Repeat the material below exactly, line for line.

──────

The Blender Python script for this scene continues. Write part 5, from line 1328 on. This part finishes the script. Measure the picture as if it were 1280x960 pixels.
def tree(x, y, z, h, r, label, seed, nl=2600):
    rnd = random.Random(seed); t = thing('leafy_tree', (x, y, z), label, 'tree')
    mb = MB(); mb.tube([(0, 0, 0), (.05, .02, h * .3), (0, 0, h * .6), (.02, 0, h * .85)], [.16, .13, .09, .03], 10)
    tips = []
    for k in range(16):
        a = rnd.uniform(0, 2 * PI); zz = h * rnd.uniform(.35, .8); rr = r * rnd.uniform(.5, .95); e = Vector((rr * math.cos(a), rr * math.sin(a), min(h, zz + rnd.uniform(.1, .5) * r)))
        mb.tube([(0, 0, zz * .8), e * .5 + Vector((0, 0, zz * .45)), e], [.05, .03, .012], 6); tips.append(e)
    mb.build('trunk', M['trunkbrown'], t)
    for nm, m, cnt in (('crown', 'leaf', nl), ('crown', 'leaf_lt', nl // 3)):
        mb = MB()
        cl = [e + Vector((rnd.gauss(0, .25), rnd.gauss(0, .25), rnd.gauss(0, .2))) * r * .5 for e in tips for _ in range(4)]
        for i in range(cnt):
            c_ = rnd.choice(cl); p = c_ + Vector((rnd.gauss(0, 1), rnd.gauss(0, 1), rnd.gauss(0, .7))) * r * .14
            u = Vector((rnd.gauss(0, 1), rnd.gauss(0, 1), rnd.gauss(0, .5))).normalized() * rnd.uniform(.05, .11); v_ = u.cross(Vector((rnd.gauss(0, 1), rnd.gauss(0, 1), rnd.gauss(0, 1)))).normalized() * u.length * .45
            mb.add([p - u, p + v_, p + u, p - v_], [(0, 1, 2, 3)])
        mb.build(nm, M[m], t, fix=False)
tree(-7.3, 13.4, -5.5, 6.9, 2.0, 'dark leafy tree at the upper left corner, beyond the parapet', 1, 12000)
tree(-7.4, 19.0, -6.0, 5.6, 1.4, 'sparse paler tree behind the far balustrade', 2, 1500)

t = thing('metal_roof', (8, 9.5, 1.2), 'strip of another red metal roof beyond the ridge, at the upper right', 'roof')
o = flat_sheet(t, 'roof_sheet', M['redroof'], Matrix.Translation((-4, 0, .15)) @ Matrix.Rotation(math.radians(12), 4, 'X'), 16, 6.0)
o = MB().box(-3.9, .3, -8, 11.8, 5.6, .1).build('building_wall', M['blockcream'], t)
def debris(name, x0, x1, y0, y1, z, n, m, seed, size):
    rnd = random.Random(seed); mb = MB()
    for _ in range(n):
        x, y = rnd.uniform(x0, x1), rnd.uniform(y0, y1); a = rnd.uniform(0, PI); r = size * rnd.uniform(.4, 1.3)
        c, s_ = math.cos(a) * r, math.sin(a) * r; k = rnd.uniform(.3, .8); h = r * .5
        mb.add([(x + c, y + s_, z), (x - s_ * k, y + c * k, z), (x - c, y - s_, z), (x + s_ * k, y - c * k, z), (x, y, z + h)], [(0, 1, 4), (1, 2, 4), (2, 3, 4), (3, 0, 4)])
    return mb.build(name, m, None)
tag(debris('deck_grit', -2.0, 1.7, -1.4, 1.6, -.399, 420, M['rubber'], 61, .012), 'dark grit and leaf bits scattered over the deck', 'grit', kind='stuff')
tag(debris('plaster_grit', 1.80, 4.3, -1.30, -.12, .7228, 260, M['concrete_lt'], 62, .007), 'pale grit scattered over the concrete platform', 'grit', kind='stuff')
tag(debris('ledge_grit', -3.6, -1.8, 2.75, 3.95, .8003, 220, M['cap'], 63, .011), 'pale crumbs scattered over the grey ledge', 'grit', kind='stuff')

──────

> **Result**
The Blender Python script for this scene continues. Write part 5, from line 1328 on. This part finishes the script. Measure the picture as if it were 1280x960 pixels.
def tree(x, y, z, h, r, label, seed, nl=2600):
    rnd = random.Random(seed); t = thing('leafy_tree', (x, y, z), label, 'tree')
    mb = MB(); mb.tube([(0, 0, 0), (.05, .02, h * .3), (0, 0, h * .6), (.02, 0, h * .85)], [.16, .13, .09, .03], 10)
    tips = []
    for k in range(16):
        a = rnd.uniform(0, 2 * PI); zz = h * rnd.uniform(.35, .8); rr = r * rnd.uniform(.5, .95); e = Vector((rr * math.cos(a), rr * math.sin(a), min(h, zz + rnd.uniform(.1, .5) * r)))
        mb.tube([(0, 0, zz * .8), e * .5 + Vector((0, 0, zz * .45)), e], [.05, .03, .012], 6); tips.append(e)
    mb.build('trunk', M['trunkbrown'], t)
    for nm, m, cnt in (('crown', 'leaf', nl), ('crown', 'leaf_lt', nl // 3)):
        mb = MB()
        cl = [e + Vector((rnd.gauss(0, .25), rnd.gauss(0, .25), rnd.gauss(0, .2))) * r * .5 for e in tips for _ in range(4)]
        for i in range(cnt):
            c_ = rnd.choice(cl); p = c_ + Vector((rnd.gauss(0, 1), rnd.gauss(0, 1), rnd.gauss(0, .7))) * r * .14
            u = Vector((rnd.gauss(0, 1), rnd.gauss(0, 1), rnd.gauss(0, .5))).normalized() * rnd.uniform(.05, .11); v_ = u.cross(Vector((rnd.gauss(0, 1), rnd.gauss(0, 1), rnd.gauss(0, 1)))).normalized() * u.length * .45
            mb.add([p - u, p + v_, p + u, p - v_], [(0, 1, 2, 3)])
        mb.build(nm, M[m], t, fix=False)
tree(-7.3, 13.4, -5.5, 6.9, 2.0, 'dark leafy tree at the upper left corner, beyond the parapet', 1, 12000)
tree(-7.4, 19.0, -6.0, 5.6, 1.4, 'sparse paler tree behind the far balustrade', 2, 1500)

t = thing('metal_roof', (8, 9.5, 1.2), 'strip of another red metal roof beyond the ridge, at the upper right', 'roof')
o = flat_sheet(t, 'roof_sheet', M['redroof'], Matrix.Translation((-4, 0, .15)) @ Matrix.Rotation(math.radians(12), 4, 'X'), 16, 6.0)
o = MB().box(-3.9, .3, -8, 11.8, 5.6, .1).build('building_wall', M['blockcream'], t)
def debris(name, x0, x1, y0, y1, z, n, m, seed, size):
    rnd = random.Random(seed); mb = MB()
    for _ in range(n):
        x, y = rnd.uniform(x0, x1), rnd.uniform(y0, y1); a = rnd.uniform(0, PI); r = size * rnd.uniform(.4, 1.3)
        c, s_ = math.cos(a) * r, math.sin(a) * r; k = rnd.uniform(.3, .8); h = r * .5
        mb.add([(x + c, y + s_, z), (x - s_ * k, y + c * k, z), (x - c, y - s_, z), (x + s_ * k, y - c * k, z), (x, y, z + h)], [(0, 1, 4), (1, 2, 4), (2, 3, 4), (3, 0, 4)])
    return mb.build(name, m, None)
tag(debris('deck_grit', -2.0, 1.7, -1.4, 1.6, -.399, 420, M['rubber'], 61, .012), 'dark grit and leaf bits scattered over the deck', 'grit', kind='stuff')
tag(debris('plaster_grit', 1.80, 4.3, -1.30, -.12, .7228, 260, M['concrete_lt'], 62, .007), 'pale grit scattered over the concrete platform', 'grit', kind='stuff')
tag(debris('ledge_grit', -3.6, -1.8, 2.75, 3.95, .8003, 220, M['cap'], 63, .011), 'pale crumbs scattered over the grey ledge', 'grit', kind='stuff')